• [EXTRACTED ENTRIES]
====
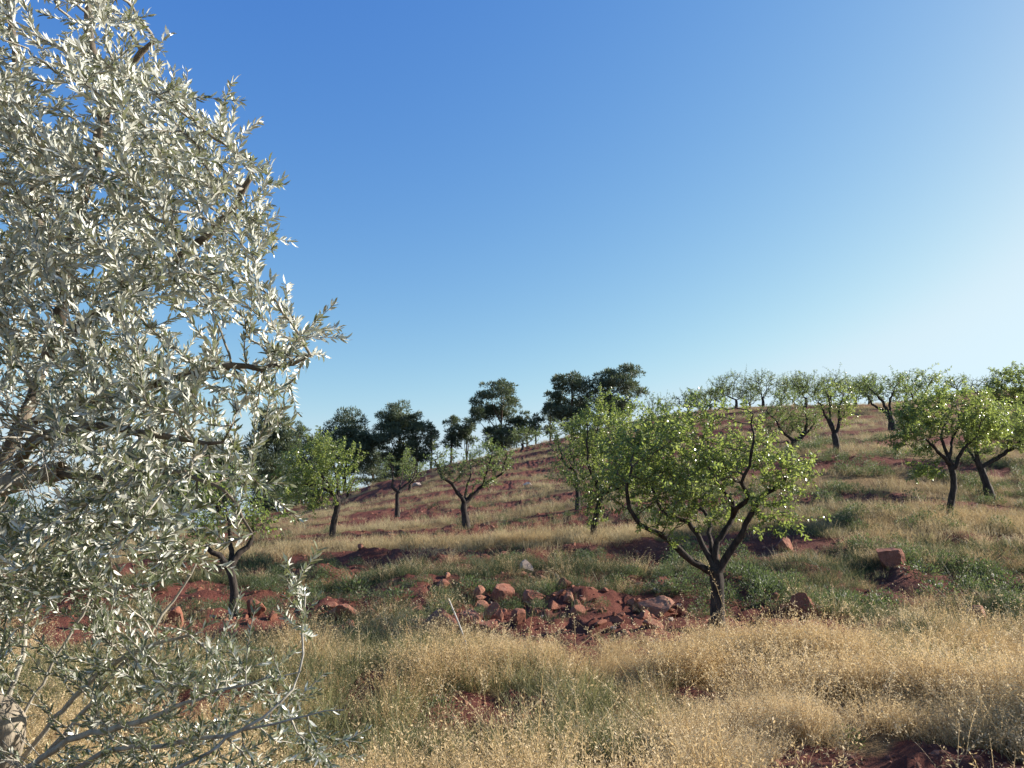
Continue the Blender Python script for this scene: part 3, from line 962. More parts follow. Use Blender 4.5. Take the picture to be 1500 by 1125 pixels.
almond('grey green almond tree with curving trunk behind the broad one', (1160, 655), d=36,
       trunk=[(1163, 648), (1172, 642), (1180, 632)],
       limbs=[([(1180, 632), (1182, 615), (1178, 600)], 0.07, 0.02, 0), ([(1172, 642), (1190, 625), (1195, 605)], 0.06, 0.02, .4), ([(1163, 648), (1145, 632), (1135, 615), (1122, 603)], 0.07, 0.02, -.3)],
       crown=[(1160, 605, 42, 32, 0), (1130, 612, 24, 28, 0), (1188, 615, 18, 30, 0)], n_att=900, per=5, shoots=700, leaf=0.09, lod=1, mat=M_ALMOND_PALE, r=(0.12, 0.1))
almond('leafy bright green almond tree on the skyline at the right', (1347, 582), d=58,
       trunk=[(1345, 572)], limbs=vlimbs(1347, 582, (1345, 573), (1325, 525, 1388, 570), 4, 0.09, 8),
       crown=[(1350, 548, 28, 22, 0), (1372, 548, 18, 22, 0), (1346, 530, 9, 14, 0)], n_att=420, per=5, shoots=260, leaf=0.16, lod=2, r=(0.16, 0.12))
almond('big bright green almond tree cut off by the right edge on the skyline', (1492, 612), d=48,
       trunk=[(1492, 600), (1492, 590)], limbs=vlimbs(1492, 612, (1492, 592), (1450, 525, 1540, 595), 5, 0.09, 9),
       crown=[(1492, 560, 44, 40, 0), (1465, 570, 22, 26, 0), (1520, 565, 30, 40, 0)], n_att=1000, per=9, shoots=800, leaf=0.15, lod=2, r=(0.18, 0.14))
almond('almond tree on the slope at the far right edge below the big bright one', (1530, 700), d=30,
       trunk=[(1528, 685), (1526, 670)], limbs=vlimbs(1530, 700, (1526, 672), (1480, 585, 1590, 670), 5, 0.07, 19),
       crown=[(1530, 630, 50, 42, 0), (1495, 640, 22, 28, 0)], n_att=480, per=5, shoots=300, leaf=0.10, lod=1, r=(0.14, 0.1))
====
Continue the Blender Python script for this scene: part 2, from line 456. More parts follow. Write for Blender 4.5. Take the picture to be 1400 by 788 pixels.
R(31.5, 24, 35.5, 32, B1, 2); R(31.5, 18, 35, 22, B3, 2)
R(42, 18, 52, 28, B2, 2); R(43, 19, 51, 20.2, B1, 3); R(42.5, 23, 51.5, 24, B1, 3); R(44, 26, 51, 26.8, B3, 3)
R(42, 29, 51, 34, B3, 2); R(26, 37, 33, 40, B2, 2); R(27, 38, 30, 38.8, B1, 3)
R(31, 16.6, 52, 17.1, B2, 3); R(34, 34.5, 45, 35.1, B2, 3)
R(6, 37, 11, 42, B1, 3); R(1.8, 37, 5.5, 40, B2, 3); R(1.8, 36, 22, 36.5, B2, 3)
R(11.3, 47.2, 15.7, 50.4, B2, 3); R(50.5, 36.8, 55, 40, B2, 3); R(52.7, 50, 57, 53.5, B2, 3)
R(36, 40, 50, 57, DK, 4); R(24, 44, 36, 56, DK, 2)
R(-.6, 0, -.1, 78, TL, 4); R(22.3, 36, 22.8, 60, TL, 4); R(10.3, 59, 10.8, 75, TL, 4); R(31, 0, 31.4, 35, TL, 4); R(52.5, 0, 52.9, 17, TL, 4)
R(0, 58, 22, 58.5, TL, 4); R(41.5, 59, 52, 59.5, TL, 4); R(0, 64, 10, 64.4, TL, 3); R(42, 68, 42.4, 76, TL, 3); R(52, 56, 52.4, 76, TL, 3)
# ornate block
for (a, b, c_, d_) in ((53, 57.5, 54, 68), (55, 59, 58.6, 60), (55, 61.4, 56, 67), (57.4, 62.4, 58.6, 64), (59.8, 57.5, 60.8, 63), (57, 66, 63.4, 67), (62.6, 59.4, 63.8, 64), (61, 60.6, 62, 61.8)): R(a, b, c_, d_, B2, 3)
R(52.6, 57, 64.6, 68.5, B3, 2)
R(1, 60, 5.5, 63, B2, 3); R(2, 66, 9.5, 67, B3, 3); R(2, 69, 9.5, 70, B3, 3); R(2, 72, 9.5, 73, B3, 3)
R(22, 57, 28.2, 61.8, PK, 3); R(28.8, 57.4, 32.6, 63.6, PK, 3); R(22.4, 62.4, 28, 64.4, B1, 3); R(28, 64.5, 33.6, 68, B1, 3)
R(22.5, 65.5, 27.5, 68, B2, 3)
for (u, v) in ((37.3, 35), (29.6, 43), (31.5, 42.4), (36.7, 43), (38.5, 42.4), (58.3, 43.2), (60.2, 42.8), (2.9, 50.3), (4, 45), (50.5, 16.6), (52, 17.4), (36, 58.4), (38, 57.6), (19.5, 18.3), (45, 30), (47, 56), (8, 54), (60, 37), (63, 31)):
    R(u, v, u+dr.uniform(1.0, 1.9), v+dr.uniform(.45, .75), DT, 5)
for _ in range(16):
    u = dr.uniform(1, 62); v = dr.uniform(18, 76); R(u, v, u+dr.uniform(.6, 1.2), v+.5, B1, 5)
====
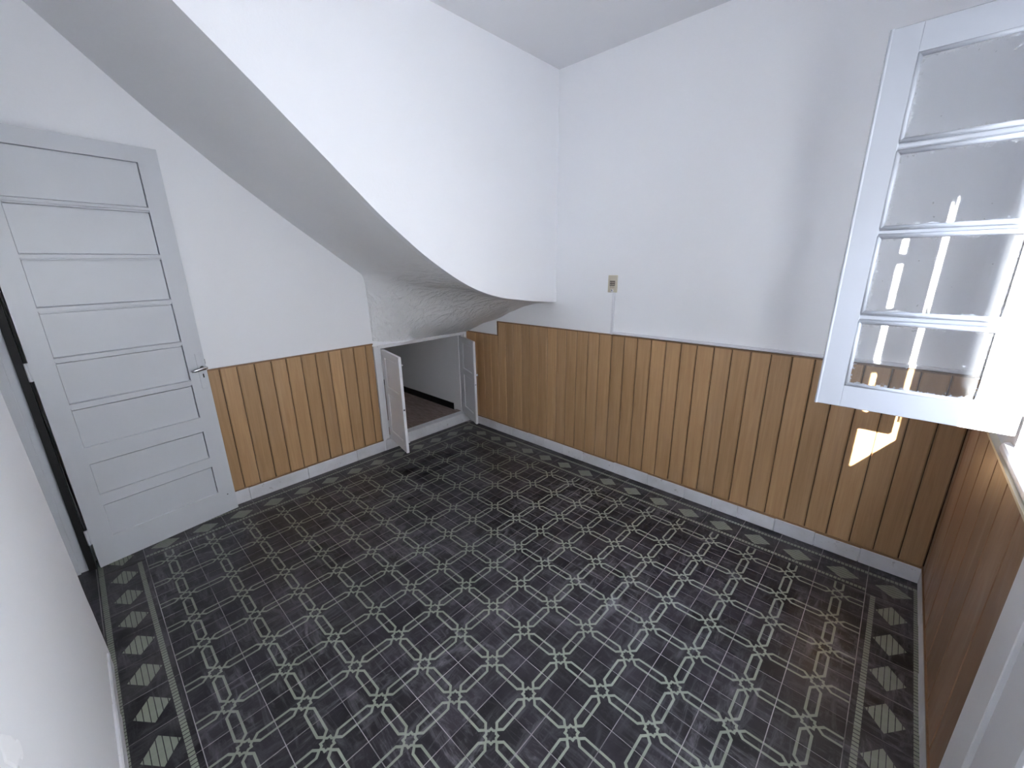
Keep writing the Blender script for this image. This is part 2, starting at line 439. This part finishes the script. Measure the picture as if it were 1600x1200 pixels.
====
• [EXERCISE TASK] Reproduce exactly the lines from the line with "Continue the Blender Python script for this scene: part 3, from" to the line with "lod=1, r=(0.14, 0.1))", both end lines included.

• [EXPECTED ANSWER]
Continue the Blender Python script for this scene: part 3, from line 962. More parts follow. Use Blender 4.5. Take the picture to be 1500 by 1125 pixels.
almond('grey green almond tree with curving trunk behind the broad one', (1160, 655), d=36,
       trunk=[(1163, 648), (1172, 642), (1180, 632)],
       limbs=[([(1180, 632), (1182, 615), (1178, 600)], 0.07, 0.02, 0), ([(1172, 642), (1190, 625), (1195, 605)], 0.06, 0.02, .4), ([(1163, 648), (1145, 632), (1135, 615), (1122, 603)], 0.07, 0.02, -.3)],
       crown=[(1160, 605, 42, 32, 0), (1130, 612, 24, 28, 0), (1188, 615, 18, 30, 0)], n_att=900, per=5, shoots=700, leaf=0.09, lod=1, mat=M_ALMOND_PALE, r=(0.12, 0.1))
almond('leafy bright green almond tree on the skyline at the right', (1347, 582), d=58,
       trunk=[(1345, 572)], limbs=vlimbs(1347, 582, (1345, 573), (1325, 525, 1388, 570), 4, 0.09, 8),
       crown=[(1350, 548, 28, 22, 0), (1372, 548, 18, 22, 0), (1346, 530, 9, 14, 0)], n_att=420, per=5, shoots=260, leaf=0.16, lod=2, r=(0.16, 0.12))
almond('big bright green almond tree cut off by the right edge on the skyline', (1492, 612), d=48,
       trunk=[(1492, 600), (1492, 590)], limbs=vlimbs(1492, 612, (1492, 592), (1450, 525, 1540, 595), 5, 0.09, 9),
       crown=[(1492, 560, 44, 40, 0), (1465, 570, 22, 26, 0), (1520, 565, 30, 40, 0)], n_att=1000, per=9, shoots=800, leaf=0.15, lod=2, r=(0.18, 0.14))
almond('almond tree on the slope at the far right edge below the big bright one', (1530, 700), d=30,
       trunk=[(1528, 685), (1526, 670)], limbs=vlimbs(1530, 700, (1526, 672), (1480, 585, 1590, 670), 5, 0.07, 19),
       crown=[(1530, 630, 50, 42, 0), (1495, 640, 22, 28, 0)], n_att=480, per=5, shoots=300, leaf=0.10, lod=1, r=(0.14, 0.1))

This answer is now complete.